We can get from inside to the outside with focused choices; we can make an attempt at objectivity in logical, sometimes quick, order. We don’t need intuition to have immediacy or direct apprehension of reality. How we get from inside to outside while avoiding total subjectivity, egocentricity, solipsism and other pitfalls is explained in my many articles. Primarily it is a focused awareness of the facts, looking at them in a sedate even-handed manner, and allowing the evidence to logically fall into place before drawing conclusions. It's judicial. However, facts as well as being empirical things are also stubborn: no matter how strong our subjective slants may be, facts cannot be dismissed. So a desire to be objective must be a sincere willingness to be refuted and corrected. Eat Crow, it is a mental health food.
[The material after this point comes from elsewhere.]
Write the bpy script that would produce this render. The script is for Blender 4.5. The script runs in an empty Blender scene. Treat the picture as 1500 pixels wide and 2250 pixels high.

Reason is the judge which uses all the tools at its disposal and whatever is evidentiary. Objectivity is a worthwhile (even if unattainable), philosophic goal. Reason draws through to inescapable conclusions. Tentative truth is more than possible and how we've come this great distance - even if it has been torturously slow.
Reason, it is true, can sometimes seem all of the awful things its enemies claim: doubtful, plodding, cold, preposterous and unromantic. The worst sort of partner in perception. Compare it though to its competitors: The devout mystic duped by faith; the drunk driver speeding down a dark road; the `killer' instinct as the blind teenage reckoning of reality as a `Will to Power'; intuition as what is judged to be true without any verification; wishful thinking as what we need to be true despite all the evidence to the contrary; and raw emoting, which is the ultimate chauvinism of the irrational.
Reason when equated against the other means of comprehension looks pretty damn competent and should have all of our consideration.
* Winston Churchill: "In the course of my life I have often had to eat my words, and I must confess that I have always found it a wholesome diet."